Ну, хорошо, единственная жизнь, которую я знал -- которую, я полагаю, ведет любой молодой человек на Западе -- душила меня. Все воспитание, которое они вкачивают в вас -- латинские склонения, греческие глаголы, школьный пансион. Они совали меня из одного пансиона в другой, потому что я был невыносимым. Я был им как кость в горле! Поэтому меня поместили сначала в один пансион, затем во второй, потом в третий, и все казалось мне... ужасным. Я не мог терпеть даже свою семью.
Оглядываясь на это, можно было бы сказать "кризис роста". Люди дают всевозможные так называемые психологические объяснения. Но есть только одна вещь: ПОТРЕБНОСТЬ... ребенок чувствует ПОТРЕБНОСТЬ в чем-то, что он безуспешно пытается заполнить той или иной вещью, затем другой. Но это никогда не заполняется. И в моем случае то, что было утрачено, было утрачено мучительным образом. Почему, не знаю. Но это факт.
Товарницки: В то же время Вы не знали, что было утрачено.
Не имел ни малейшего представления.
Товарницки: Было ли это началом вопроса?
Это был сам вопрос.
Жаль, что люди не совсем знают, как отследить происхождение их вопроса, первое его появление. Поэтому они задают всевозможные ложные вопросы. Они дают всевозможные ложные ответы, чтобы попытаться как-то заполнить ту... пустыню, ту потребность, то отсутствие.
Товарницки: Но они начинают осознавать это лишь гораздо позднее, не
так ли?
Да... Они также удовлетворяются самым малым.
Вот что составляет разницу между людьми; это не вопрос какого-то разумения, того или иного качества. Разница заключается в "интенсивности" нужды и интенсивности потребности.
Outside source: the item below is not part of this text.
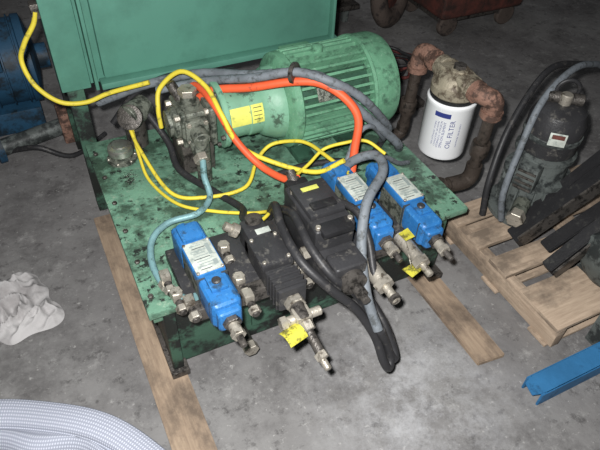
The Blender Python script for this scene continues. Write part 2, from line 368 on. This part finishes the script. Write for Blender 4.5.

Вот что различает человеческие существа.
(короткое молчание)
Некоторые люди поистине как младенцы. Их потребности крайне материальные, и если вокруг них достаточно шума, друзей и книг, они вполне удовлетворены. Да, это младенцы. Таких много.
Другие больше вопрошают, можно сказать, или им труднее дышать.